• AIM OF THE TASK:
Transcribe all of the material exactly.

start

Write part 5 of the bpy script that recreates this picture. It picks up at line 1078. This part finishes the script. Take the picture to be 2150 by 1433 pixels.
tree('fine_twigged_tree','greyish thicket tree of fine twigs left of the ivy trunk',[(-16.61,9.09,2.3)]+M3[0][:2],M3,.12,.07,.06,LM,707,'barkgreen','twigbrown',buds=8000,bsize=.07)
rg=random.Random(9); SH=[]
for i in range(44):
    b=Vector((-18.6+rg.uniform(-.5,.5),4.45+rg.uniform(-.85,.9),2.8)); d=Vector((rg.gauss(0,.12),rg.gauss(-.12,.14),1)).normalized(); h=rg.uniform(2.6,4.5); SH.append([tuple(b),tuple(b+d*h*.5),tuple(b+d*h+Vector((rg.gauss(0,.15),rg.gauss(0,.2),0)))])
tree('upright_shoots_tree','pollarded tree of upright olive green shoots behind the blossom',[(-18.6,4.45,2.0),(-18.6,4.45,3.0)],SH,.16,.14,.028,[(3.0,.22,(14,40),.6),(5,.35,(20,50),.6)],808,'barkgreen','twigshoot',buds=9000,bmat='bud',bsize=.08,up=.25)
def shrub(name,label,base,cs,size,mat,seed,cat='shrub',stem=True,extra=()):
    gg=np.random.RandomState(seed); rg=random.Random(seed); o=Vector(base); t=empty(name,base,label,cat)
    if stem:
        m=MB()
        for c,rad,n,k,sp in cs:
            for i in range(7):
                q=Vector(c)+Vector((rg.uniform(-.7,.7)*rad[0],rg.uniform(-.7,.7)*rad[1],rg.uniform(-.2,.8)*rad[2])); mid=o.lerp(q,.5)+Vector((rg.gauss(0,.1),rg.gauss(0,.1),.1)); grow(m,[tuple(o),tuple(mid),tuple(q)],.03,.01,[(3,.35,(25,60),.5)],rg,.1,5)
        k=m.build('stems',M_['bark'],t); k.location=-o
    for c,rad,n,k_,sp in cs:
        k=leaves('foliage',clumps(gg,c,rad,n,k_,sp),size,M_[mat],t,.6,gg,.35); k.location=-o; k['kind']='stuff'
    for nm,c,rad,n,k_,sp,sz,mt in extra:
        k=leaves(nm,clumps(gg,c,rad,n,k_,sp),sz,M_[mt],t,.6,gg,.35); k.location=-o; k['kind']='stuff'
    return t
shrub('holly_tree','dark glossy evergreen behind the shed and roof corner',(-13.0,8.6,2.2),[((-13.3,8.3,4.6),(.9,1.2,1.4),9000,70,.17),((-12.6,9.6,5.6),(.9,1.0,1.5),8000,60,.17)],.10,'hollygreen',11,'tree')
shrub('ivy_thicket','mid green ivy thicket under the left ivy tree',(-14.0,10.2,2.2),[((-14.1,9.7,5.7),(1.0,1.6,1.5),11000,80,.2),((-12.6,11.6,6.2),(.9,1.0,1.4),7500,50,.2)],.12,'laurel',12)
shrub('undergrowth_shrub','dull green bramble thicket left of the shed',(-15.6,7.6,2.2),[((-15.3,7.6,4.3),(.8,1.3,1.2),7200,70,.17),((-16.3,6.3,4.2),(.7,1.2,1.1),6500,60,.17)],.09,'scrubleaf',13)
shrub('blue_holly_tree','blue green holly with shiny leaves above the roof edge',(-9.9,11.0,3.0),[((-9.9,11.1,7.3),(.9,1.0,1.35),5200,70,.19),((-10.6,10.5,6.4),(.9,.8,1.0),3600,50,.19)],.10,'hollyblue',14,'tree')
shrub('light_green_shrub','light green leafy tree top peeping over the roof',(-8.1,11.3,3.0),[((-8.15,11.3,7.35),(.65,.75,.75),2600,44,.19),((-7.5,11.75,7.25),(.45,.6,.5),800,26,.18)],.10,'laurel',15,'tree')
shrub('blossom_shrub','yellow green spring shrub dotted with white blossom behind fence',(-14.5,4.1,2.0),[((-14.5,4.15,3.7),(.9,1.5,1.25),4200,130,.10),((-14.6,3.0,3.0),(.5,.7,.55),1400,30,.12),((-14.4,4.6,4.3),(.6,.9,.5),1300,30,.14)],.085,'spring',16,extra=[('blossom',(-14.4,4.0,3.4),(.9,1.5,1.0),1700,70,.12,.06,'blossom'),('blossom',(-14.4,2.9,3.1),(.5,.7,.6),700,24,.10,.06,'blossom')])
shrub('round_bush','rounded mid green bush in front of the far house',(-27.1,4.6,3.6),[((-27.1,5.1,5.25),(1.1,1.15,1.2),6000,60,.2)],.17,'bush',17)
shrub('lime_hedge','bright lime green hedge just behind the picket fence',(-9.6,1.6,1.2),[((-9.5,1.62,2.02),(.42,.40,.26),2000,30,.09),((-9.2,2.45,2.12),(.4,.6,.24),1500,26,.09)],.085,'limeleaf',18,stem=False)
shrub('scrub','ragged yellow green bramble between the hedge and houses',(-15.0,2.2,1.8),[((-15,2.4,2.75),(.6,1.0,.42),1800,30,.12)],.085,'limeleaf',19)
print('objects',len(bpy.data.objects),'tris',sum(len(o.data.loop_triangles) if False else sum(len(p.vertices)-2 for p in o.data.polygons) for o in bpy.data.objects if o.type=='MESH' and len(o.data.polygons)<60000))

end

• ANSWER TO THE TASK:
Write part 5 of the bpy script that recreates this picture. It picks up at line 1078. This part finishes the script. Take the picture to be 2150 by 1433 pixels.
tree('fine_twigged_tree','greyish thicket tree of fine twigs left of the ivy trunk',[(-16.61,9.09,2.3)]+M3[0][:2],M3,.12,.07,.06,LM,707,'barkgreen','twigbrown',buds=8000,bsize=.07)
rg=random.Random(9); SH=[]
for i in range(44):
    b=Vector((-18.6+rg.uniform(-.5,.5),4.45+rg.uniform(-.85,.9),2.8)); d=Vector((rg.gauss(0,.12),rg.gauss(-.12,.14),1)).normalized(); h=rg.uniform(2.6,4.5); SH.append([tuple(b),tuple(b+d*h*.5),tuple(b+d*h+Vector((rg.gauss(0,.15),rg.gauss(0,.2),0)))])
tree('upright_shoots_tree','pollarded tree of upright olive green shoots behind the blossom',[(-18.6,4.45,2.0),(-18.6,4.45,3.0)],SH,.16,.14,.028,[(3.0,.22,(14,40),.6),(5,.35,(20,50),.6)],808,'barkgreen','twigshoot',buds=9000,bmat='bud',bsize=.08,up=.25)
def shrub(name,label,base,cs,size,mat,seed,cat='shrub',stem=True,extra=()):
    gg=np.random.RandomState(seed); rg=random.Random(seed); o=Vector(base); t=empty(name,base,label,cat)
    if stem:
        m=MB()
        for c,rad,n,k,sp in cs:
            for i in range(7):
                q=Vector(c)+Vector((rg.uniform(-.7,.7)*rad[0],rg.uniform(-.7,.7)*rad[1],rg.uniform(-.2,.8)*rad[2])); mid=o.lerp(q,.5)+Vector((rg.gauss(0,.1),rg.gauss(0,.1),.1)); grow(m,[tuple(o),tuple(mid),tuple(q)],.03,.01,[(3,.35,(25,60),.5)],rg,.1,5)
        k=m.build('stems',M_['bark'],t); k.location=-o
    for c,rad,n,k_,sp in cs:
        k=leaves('foliage',clumps(gg,c,rad,n,k_,sp),size,M_[mat],t,.6,gg,.35); k.location=-o; k['kind']='stuff'
    for nm,c,rad,n,k_,sp,sz,mt in extra:
        k=leaves(nm,clumps(gg,c,rad,n,k_,sp),sz,M_[mt],t,.6,gg,.35); k.location=-o; k['kind']='stuff'
    return t
shrub('holly_tree','dark glossy evergreen behind the shed and roof corner',(-13.0,8.6,2.2),[((-13.3,8.3,4.6),(.9,1.2,1.4),9000,70,.17),((-12.6,9.6,5.6),(.9,1.0,1.5),8000,60,.17)],.10,'hollygreen',11,'tree')
shrub('ivy_thicket','mid green ivy thicket under the left ivy tree',(-14.0,10.2,2.2),[((-14.1,9.7,5.7),(1.0,1.6,1.5),11000,80,.2),((-12.6,11.6,6.2),(.9,1.0,1.4),7500,50,.2)],.12,'laurel',12)
shrub('undergrowth_shrub','dull green bramble thicket left of the shed',(-15.6,7.6,2.2),[((-15.3,7.6,4.3),(.8,1.3,1.2),7200,70,.17),((-16.3,6.3,4.2),(.7,1.2,1.1),6500,60,.17)],.09,'scrubleaf',13)
shrub('blue_holly_tree','blue green holly with shiny leaves above the roof edge',(-9.9,11.0,3.0),[((-9.9,11.1,7.3),(.9,1.0,1.35),5200,70,.19),((-10.6,10.5,6.4),(.9,.8,1.0),3600,50,.19)],.10,'hollyblue',14,'tree')
shrub('light_green_shrub','light green leafy tree top peeping over the roof',(-8.1,11.3,3.0),[((-8.15,11.3,7.35),(.65,.75,.75),2600,44,.19),((-7.5,11.75,7.25),(.45,.6,.5),800,26,.18)],.10,'laurel',15,'tree')
shrub('blossom_shrub','yellow green spring shrub dotted with white blossom behind fence',(-14.5,4.1,2.0),[((-14.5,4.15,3.7),(.9,1.5,1.25),4200,130,.10),((-14.6,3.0,3.0),(.5,.7,.55),1400,30,.12),((-14.4,4.6,4.3),(.6,.9,.5),1300,30,.14)],.085,'spring',16,extra=[('blossom',(-14.4,4.0,3.4),(.9,1.5,1.0),1700,70,.12,.06,'blossom'),('blossom',(-14.4,2.9,3.1),(.5,.7,.6),700,24,.10,.06,'blossom')])
shrub('round_bush','rounded mid green bush in front of the far house',(-27.1,4.6,3.6),[((-27.1,5.1,5.25),(1.1,1.15,1.2),6000,60,.2)],.17,'bush',17)
shrub('lime_hedge','bright lime green hedge just behind the picket fence',(-9.6,1.6,1.2),[((-9.5,1.62,2.02),(.42,.40,.26),2000,30,.09),((-9.2,2.45,2.12),(.4,.6,.24),1500,26,.09)],.085,'limeleaf',18,stem=False)
shrub('scrub','ragged yellow green bramble between the hedge and houses',(-15.0,2.2,1.8),[((-15,2.4,2.75),(.6,1.0,.42),1800,30,.12)],.085,'limeleaf',19)
print('objects',len(bpy.data.objects),'tris',sum(len(o.data.loop_triangles) if False else sum(len(p.vertices)-2 for p in o.data.polygons) for o in bpy.data.objects if o.type=='MESH' and len(o.data.polygons)<60000))